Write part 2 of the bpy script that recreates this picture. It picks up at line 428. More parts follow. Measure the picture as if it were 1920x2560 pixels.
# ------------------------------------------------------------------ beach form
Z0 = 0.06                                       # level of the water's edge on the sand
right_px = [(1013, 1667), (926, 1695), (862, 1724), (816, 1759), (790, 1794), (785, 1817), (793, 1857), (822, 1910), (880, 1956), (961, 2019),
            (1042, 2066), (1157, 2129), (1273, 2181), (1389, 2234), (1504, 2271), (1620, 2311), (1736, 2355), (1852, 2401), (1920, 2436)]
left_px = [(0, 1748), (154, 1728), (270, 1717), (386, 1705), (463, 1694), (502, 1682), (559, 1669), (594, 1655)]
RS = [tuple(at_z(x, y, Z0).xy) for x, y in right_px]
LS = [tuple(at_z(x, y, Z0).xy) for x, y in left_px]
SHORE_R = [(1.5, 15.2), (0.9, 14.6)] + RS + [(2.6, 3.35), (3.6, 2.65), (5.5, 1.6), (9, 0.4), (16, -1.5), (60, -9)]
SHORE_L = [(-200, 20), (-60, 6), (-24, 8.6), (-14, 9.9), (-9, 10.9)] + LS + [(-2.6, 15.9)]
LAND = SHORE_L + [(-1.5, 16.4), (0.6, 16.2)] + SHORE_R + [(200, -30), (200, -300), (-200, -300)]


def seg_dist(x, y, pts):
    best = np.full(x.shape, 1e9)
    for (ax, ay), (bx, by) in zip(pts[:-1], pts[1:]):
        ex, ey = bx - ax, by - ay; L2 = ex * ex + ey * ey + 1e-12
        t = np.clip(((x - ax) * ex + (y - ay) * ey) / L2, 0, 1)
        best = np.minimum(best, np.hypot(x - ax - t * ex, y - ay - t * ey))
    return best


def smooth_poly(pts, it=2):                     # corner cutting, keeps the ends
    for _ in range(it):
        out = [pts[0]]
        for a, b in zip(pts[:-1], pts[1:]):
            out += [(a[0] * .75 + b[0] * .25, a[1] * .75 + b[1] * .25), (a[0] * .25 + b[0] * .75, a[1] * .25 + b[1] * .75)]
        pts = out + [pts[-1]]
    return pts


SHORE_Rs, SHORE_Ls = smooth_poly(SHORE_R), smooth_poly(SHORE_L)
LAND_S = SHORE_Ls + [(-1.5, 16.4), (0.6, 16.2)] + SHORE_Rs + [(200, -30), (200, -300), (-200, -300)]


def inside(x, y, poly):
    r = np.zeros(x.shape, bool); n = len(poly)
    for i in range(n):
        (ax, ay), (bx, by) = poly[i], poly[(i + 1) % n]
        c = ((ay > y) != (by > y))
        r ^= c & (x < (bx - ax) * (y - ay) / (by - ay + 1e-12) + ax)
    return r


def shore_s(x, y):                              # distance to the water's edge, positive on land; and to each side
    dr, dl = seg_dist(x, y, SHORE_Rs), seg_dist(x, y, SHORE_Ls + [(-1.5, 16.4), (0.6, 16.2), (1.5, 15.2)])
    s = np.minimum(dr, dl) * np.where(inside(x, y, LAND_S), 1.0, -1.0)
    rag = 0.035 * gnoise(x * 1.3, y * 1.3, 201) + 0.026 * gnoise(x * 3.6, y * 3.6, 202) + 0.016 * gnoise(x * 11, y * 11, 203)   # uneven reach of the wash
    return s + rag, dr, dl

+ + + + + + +

Do this ->
Begin with the first line of the listing and copy exactly through the line that contains "LAND = SHORE_L", please, keeping both ends and leaving out everything after.

Final result ->
Write part 2 of the bpy script that recreates this picture. It picks up at line 428. More parts follow. Measure the picture as if it were 1920x2560 pixels.
# ------------------------------------------------------------------ beach form
Z0 = 0.06                                       # level of the water's edge on the sand
right_px = [(1013, 1667), (926, 1695), (862, 1724), (816, 1759), (790, 1794), (785, 1817), (793, 1857), (822, 1910), (880, 1956), (961, 2019),
            (1042, 2066), (1157, 2129), (1273, 2181), (1389, 2234), (1504, 2271), (1620, 2311), (1736, 2355), (1852, 2401), (1920, 2436)]
left_px = [(0, 1748), (154, 1728), (270, 1717), (386, 1705), (463, 1694), (502, 1682), (559, 1669), (594, 1655)]
RS = [tuple(at_z(x, y, Z0).xy) for x, y in right_px]
LS = [tuple(at_z(x, y, Z0).xy) for x, y in left_px]
SHORE_R = [(1.5, 15.2), (0.9, 14.6)] + RS + [(2.6, 3.35), (3.6, 2.65), (5.5, 1.6), (9, 0.4), (16, -1.5), (60, -9)]
SHORE_L = [(-200, 20), (-60, 6), (-24, 8.6), (-14, 9.9), (-9, 10.9)] + LS + [(-2.6, 15.9)]
LAND = SHORE_L + [(-1.5, 16.4), (0.6, 16.2)] + SHORE_R + [(200, -30), (200, -300), (-200, -300)]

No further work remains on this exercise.